El primer efecto de su salida es la elección de su reemplazo, que tendrá que hacerse en las próximas cinco sesiones de la Cámara de Diputados. Walter Maranhão, su reemplazo temporal, tiene relaciones pésimas con los diputados: los proyectos legislativos están trabados y es muy probable que su presencia sólo aliente una polarización obstinada.

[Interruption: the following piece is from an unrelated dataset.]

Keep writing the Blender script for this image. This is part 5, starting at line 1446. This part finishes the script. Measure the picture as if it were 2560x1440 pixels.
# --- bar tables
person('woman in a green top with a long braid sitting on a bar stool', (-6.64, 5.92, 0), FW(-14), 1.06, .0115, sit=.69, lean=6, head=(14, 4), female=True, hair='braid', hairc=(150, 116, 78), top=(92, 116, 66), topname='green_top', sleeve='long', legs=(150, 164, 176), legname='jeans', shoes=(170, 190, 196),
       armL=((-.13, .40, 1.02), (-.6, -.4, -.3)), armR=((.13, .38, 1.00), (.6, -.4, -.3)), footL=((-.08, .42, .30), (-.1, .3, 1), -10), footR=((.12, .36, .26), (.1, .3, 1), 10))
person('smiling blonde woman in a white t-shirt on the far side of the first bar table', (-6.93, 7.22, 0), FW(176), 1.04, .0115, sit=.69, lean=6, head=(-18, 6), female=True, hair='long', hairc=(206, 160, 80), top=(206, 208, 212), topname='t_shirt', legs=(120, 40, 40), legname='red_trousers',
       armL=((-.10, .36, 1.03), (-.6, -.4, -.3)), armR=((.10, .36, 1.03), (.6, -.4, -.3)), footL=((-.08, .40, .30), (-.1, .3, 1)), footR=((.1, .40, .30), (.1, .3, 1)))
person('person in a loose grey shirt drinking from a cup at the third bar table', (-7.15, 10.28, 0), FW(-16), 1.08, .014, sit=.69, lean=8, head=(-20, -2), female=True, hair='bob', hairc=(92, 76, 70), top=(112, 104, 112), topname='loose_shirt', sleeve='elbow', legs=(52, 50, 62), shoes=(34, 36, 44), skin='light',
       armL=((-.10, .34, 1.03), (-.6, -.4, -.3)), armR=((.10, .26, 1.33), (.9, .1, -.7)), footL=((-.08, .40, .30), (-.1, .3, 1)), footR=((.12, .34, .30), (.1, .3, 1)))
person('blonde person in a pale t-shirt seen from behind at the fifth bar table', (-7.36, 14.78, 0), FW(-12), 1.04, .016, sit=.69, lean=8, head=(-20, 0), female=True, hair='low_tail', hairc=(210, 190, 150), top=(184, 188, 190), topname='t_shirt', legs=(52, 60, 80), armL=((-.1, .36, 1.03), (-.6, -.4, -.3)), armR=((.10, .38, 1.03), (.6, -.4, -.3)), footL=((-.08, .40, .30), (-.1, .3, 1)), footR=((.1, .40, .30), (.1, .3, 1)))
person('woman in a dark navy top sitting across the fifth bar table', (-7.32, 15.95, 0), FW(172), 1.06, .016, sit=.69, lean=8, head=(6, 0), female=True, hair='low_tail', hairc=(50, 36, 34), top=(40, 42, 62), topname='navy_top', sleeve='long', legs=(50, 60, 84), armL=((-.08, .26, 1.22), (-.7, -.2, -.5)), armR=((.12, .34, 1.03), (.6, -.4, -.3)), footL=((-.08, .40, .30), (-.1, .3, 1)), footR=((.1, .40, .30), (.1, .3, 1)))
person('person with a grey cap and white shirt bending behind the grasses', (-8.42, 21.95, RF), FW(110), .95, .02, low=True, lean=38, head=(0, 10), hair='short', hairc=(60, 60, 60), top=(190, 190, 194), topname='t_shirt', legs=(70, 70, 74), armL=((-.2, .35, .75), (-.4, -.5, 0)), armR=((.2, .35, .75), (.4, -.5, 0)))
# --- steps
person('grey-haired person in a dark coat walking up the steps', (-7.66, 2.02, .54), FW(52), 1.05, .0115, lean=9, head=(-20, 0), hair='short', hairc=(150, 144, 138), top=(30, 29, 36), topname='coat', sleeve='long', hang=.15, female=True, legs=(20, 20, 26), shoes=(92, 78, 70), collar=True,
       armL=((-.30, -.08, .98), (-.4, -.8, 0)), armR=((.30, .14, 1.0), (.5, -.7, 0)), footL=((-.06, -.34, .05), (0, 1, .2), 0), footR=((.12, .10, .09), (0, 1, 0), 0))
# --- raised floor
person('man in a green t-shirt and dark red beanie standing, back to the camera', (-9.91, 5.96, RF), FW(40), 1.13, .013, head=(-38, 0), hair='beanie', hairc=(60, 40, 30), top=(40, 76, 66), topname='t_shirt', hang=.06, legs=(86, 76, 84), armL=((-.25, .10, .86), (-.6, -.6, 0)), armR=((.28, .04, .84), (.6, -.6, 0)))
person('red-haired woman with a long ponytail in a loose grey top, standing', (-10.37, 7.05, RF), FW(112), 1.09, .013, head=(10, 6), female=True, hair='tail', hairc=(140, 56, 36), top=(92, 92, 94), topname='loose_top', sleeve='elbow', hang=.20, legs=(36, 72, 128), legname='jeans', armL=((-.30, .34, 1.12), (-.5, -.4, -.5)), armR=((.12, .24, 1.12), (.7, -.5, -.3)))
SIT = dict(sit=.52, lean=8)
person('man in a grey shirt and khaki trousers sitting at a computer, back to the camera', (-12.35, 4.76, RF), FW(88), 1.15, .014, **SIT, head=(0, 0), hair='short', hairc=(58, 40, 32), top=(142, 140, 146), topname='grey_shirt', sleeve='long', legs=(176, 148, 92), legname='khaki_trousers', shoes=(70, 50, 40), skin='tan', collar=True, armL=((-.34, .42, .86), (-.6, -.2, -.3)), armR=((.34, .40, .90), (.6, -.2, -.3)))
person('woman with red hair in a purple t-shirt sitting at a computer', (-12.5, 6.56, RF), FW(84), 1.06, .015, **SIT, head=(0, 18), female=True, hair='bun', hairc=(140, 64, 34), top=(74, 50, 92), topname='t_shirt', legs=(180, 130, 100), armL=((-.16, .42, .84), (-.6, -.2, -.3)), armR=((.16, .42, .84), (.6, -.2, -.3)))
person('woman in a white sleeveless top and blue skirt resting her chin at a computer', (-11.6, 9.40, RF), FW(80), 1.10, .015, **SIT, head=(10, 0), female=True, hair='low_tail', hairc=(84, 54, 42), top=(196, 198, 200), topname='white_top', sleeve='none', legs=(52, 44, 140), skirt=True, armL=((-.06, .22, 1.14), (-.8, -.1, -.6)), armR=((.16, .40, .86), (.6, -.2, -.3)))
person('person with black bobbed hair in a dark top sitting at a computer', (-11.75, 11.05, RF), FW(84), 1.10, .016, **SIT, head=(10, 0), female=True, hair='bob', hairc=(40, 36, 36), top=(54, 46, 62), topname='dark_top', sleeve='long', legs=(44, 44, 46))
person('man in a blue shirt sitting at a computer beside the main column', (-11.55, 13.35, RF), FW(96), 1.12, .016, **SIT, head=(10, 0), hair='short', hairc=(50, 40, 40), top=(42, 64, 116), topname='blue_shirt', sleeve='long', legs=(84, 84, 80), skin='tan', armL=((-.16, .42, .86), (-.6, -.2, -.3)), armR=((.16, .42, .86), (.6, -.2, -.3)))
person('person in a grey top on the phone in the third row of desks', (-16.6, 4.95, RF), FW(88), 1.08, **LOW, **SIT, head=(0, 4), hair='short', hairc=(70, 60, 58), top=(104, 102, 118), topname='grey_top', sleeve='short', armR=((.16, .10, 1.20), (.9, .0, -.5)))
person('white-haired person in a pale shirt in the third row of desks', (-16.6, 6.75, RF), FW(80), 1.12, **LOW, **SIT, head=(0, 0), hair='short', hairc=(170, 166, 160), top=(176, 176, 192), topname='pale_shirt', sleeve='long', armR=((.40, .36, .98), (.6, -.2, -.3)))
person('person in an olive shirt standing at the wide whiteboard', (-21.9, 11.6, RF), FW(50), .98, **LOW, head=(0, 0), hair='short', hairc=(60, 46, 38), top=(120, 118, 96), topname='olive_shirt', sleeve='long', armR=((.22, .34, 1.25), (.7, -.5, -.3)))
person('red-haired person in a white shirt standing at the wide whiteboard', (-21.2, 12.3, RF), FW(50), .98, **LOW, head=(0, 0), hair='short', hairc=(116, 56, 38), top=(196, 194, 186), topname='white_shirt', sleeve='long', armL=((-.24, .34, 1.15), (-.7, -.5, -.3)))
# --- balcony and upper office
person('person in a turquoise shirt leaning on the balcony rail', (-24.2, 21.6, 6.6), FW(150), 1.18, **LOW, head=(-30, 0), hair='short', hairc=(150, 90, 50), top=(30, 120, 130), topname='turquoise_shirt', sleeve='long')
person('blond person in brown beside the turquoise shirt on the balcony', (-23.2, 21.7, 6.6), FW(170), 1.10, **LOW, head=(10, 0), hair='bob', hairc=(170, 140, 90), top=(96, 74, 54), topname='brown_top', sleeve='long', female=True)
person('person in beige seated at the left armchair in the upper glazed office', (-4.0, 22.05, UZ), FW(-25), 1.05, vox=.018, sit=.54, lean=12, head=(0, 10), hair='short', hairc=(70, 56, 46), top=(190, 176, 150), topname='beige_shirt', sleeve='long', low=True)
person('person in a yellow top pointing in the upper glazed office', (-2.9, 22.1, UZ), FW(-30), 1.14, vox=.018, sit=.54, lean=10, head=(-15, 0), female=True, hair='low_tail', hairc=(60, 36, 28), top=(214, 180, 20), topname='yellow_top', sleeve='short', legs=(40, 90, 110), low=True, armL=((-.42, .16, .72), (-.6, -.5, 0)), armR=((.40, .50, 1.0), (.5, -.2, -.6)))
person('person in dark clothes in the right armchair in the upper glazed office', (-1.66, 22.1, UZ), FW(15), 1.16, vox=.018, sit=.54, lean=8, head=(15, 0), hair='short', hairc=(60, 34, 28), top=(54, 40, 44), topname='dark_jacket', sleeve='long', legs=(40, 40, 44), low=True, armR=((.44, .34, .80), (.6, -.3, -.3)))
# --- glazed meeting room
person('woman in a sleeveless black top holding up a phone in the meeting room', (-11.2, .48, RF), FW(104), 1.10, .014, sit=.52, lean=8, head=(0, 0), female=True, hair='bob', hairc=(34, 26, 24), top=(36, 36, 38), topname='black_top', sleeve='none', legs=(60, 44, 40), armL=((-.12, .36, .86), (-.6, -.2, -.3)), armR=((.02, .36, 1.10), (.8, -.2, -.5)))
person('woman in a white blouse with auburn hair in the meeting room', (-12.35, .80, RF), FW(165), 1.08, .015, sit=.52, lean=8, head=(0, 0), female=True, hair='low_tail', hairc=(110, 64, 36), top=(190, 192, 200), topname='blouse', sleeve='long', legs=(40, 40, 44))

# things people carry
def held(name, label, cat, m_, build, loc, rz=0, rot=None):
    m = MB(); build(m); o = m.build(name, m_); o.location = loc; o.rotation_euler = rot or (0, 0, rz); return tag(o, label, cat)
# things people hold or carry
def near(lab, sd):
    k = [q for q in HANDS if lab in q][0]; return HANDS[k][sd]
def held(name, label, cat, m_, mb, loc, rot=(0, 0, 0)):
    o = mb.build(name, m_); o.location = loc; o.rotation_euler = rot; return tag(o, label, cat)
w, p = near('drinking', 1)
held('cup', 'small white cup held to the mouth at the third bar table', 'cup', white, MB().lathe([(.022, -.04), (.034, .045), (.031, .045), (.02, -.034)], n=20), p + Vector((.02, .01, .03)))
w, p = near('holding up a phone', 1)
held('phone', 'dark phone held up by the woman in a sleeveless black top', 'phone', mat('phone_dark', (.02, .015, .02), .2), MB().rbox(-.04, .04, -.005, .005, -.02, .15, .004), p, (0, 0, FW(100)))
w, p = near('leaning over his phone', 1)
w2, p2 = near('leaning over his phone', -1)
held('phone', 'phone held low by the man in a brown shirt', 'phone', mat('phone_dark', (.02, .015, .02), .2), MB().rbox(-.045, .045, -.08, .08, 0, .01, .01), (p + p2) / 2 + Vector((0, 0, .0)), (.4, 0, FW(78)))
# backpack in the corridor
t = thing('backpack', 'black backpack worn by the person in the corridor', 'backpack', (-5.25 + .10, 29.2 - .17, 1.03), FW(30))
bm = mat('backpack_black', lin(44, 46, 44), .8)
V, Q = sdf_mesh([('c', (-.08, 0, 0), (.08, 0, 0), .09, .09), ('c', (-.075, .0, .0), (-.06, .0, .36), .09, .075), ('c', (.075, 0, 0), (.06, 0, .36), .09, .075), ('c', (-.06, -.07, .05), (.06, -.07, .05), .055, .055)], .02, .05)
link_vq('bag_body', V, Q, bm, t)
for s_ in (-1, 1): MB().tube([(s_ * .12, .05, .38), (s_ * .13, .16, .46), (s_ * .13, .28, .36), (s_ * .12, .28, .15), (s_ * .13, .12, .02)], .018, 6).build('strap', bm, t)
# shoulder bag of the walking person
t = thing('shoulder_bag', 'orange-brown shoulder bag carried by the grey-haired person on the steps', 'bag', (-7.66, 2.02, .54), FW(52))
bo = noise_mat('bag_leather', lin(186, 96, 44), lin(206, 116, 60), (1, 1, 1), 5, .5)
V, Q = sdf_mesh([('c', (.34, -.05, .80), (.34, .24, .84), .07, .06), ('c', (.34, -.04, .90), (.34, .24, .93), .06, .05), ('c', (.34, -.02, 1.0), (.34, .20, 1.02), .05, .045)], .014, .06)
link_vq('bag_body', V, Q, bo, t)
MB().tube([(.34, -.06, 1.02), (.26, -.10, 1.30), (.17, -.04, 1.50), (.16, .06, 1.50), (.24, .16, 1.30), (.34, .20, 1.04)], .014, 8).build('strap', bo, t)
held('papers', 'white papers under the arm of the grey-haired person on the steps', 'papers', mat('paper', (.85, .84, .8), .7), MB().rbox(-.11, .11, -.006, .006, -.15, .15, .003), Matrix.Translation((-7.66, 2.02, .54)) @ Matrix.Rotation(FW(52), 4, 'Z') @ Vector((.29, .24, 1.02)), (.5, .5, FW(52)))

En su comparecencia de esta mañana, Cunha dijo: “Libramos a Brasil de un Gobierno que cometió crímenes de responsabilidad y que era inoperante. Todo eso me enorgullece”. Pese a su firmeza, su declaración es una verdad a medias: más allá de lo que suceda con Rousseff en su juicio —que adelantan el Senado y el Supremo Tribunal—, la Cámara de Diputados que él dirigía y el Senado tienen a cerca del 60% de sus miembros investigados por actos que van desde corrupción y lavado de dinero hasta esclavismo. Para sus opositores, su salida es el comienzo de una verdadera limpieza en la política brasileña. La renuncia de Cunha es, más que una decisión personal, una muestra tangible de que se ha quedado sin amigos. El líder del partido PSOL, Iván Valente, dijo al ver al diputado llorar durante su renuncia: “Cunha no conmueve a nadie”.